競り値は例年並みとなり、仲買人の女性(63)は「偽装事件の影響はなさそう。京阪神のお客さんは水揚げを待ち望んでいた」と説明する。一方で、舞鶴市場では最高値が13万円(5匹)と昨年の半額だった。舞鶴水産流通協同組合の長崎寿夫理事長は「昨年より量が多く、兵庫県など近隣県では初競りが終わっているため、安くなった」とみる。

仲買人、鮮魚店の目利きPR

初競りで間人ガニを競り落とす仲買人たち

また、従来のブランド力に頼らず、仲買人や鮮魚店のプロの目で品質を保証する試みも京丹後市や宮津市で始まっている。

宮津市の「山一水産」は、間人漁港や兵庫県で水揚げされるズワイガニのサイズや身の詰まりなどを、仲買人の目利きで選び、独自の高級ブランド「蟹宝(かいほう)」として売り出す。専務の佐田野寛司さん(32)は「あの事件は、供給が少ない間人ガニへの需要が拡大して欠品してしまい、偽装につながった。産地にこだわらず、品質の担保されたカニを消費者や料理人に選んでほしい」と話す。
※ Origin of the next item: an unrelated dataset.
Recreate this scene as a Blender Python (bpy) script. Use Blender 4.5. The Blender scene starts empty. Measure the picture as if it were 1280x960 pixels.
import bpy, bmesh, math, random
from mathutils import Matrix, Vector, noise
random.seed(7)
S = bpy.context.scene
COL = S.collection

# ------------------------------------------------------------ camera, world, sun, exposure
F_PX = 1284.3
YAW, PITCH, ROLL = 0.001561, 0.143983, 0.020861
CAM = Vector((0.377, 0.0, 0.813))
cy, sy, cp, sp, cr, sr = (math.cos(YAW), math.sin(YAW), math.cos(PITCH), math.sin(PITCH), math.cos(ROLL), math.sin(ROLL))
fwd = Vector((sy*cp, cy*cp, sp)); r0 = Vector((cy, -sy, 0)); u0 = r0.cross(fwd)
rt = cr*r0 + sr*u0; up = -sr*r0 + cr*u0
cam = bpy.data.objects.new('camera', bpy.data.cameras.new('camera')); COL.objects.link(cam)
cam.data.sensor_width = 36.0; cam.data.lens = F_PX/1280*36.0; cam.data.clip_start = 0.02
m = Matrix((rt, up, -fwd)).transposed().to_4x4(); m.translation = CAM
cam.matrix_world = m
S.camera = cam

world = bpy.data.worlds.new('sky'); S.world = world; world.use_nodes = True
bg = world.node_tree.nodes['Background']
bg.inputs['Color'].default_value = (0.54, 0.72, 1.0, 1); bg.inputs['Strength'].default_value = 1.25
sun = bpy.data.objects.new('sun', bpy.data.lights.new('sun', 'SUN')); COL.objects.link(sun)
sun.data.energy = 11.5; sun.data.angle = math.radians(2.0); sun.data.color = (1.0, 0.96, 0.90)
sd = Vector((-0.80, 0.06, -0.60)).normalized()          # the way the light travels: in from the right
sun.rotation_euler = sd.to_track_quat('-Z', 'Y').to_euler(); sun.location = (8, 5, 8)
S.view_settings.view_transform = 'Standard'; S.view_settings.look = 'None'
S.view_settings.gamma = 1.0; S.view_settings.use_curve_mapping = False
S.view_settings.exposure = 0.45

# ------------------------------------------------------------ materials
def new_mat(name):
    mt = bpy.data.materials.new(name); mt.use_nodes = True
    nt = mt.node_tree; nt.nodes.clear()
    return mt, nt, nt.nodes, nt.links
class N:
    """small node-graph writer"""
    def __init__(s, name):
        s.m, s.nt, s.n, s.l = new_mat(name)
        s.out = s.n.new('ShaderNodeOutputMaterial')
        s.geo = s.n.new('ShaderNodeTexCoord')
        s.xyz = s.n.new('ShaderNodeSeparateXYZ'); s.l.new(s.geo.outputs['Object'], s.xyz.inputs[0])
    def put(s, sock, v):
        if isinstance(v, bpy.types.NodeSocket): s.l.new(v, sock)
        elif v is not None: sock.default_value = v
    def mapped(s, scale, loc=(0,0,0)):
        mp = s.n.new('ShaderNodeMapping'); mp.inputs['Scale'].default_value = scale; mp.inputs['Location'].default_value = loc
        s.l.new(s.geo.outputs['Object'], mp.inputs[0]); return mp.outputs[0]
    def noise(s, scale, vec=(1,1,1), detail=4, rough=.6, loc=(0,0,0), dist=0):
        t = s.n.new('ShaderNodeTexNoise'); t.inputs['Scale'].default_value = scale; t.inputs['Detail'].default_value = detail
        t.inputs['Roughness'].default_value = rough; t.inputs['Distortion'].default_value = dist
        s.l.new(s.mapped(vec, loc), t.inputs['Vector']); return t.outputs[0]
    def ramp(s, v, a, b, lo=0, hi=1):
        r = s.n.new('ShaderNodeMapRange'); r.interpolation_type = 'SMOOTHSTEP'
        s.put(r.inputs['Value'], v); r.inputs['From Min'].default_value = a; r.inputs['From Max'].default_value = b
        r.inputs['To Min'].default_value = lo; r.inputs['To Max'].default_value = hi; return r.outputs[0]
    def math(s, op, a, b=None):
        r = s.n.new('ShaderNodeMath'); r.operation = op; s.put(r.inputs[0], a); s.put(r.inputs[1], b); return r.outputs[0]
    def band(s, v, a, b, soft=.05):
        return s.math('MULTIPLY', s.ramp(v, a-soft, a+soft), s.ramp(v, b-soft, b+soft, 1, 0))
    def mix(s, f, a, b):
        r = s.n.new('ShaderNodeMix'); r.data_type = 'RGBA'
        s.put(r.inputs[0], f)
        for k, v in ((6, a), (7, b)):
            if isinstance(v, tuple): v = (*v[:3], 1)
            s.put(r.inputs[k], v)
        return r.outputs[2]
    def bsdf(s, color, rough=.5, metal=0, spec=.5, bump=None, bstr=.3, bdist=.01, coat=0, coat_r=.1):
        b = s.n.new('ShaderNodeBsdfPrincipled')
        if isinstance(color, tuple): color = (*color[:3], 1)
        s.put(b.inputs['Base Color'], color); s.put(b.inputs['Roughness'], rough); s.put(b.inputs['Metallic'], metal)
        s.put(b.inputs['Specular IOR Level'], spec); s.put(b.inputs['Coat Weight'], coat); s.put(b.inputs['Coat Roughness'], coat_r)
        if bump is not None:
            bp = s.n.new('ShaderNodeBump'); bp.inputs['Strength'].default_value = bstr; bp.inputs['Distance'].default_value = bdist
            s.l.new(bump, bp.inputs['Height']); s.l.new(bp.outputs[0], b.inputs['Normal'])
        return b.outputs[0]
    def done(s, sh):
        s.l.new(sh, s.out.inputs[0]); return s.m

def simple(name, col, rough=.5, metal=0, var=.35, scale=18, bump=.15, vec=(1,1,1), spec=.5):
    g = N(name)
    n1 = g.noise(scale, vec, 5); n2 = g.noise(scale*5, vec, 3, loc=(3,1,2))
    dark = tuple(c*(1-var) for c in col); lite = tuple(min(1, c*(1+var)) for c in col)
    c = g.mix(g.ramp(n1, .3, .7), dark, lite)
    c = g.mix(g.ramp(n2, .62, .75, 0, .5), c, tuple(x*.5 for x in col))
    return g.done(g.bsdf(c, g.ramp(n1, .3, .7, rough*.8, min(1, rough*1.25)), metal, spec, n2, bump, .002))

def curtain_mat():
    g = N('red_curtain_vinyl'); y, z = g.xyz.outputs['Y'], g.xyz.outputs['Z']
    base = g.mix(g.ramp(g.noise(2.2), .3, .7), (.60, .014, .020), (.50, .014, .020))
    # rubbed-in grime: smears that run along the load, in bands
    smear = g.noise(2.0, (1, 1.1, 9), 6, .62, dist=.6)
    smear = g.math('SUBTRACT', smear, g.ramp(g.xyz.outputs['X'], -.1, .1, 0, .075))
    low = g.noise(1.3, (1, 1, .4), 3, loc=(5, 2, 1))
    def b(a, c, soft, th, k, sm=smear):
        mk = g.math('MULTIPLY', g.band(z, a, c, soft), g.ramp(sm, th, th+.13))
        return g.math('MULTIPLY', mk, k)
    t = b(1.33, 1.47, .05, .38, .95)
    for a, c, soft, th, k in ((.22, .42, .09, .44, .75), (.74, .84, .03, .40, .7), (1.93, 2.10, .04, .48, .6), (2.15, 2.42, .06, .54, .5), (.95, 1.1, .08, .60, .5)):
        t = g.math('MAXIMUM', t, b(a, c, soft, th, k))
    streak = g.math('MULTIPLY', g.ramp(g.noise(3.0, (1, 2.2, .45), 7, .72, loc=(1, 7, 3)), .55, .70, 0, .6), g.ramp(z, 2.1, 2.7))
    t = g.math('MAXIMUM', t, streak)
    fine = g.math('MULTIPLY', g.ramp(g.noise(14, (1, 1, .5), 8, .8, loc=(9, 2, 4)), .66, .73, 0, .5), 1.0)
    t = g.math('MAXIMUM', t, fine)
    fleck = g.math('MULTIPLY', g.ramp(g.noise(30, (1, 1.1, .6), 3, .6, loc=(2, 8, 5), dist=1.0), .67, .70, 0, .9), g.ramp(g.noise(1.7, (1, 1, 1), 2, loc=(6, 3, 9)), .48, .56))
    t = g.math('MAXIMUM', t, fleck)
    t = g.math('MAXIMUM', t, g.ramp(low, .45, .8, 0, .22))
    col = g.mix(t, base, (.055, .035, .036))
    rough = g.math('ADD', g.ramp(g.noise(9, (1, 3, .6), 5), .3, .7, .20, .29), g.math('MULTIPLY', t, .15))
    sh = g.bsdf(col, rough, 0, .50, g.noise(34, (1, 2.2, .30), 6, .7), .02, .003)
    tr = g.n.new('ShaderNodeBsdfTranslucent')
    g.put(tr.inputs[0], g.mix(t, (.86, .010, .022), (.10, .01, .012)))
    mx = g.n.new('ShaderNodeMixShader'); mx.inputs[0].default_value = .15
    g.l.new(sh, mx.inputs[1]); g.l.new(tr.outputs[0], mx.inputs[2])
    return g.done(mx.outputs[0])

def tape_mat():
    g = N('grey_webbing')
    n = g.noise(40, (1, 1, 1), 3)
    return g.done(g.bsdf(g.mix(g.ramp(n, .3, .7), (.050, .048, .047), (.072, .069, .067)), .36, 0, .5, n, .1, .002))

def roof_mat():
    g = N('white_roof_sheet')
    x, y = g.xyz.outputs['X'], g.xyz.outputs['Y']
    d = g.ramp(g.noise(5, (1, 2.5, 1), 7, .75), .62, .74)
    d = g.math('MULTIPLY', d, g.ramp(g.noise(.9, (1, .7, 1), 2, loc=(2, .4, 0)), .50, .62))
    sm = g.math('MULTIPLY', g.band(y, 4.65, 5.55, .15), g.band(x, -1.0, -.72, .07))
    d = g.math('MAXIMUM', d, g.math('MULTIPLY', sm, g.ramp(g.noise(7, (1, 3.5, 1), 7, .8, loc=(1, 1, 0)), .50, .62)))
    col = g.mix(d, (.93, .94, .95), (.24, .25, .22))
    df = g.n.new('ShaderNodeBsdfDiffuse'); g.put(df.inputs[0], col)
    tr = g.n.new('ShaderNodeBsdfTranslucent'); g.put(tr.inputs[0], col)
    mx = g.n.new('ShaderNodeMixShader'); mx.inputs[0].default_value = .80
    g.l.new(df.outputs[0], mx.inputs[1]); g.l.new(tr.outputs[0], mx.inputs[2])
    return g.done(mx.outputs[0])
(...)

漁協をはじめ、漁師や仲買人、小売店が連携し、品質に責任を持つ。産地をあげた、厳しく、着実な取り組みが求められている。

観光 目立った影響なし 京丹後の旅館「例年通り」

冬の味覚・ズワイガニは、約180の宿泊施設のある京丹後市の観光業にとって不可欠の観光コンテンツだ。同市観光公社によると、「間人ガニ」の偽装事件で宿泊などへの目立った影響は出ていないという。

京丹後市の昨年の観光入り込み客数は、約180万人で観光消費額は88億円。舞鶴市は京丹後市並みの197万人だが、消費額は半分以下の41億円にとどまる。同観光公社は「カニがフックになって誘客に結びつき、京丹後の宿泊単価を押し上げている」と強調する。

同公社は、高級な間人ガニを提供する旅館は漁港のある丹後町内にほぼ限られており、観光スポットの温泉地では従来から、網野町や兵庫県産などのカニが用いられているため、事件の影響が少ないとみる。

間人ガニでもてなす旅館「昭恋館 よ志のや」=京丹後市丹後町=の福山勝久会長も、「事件当初は影響を心配したが、例年通りの予約状況。定番の間人ガニの料理を変わらず出したい」と話す。

プレートの装着など厳格な流通管理が導入されたことに対し、同観光公社の木村嘉充専務理事は「より安心して間人ガニを食べられるようになり、これを機に、ブランド力が増してくれたらうれしい」と期待する。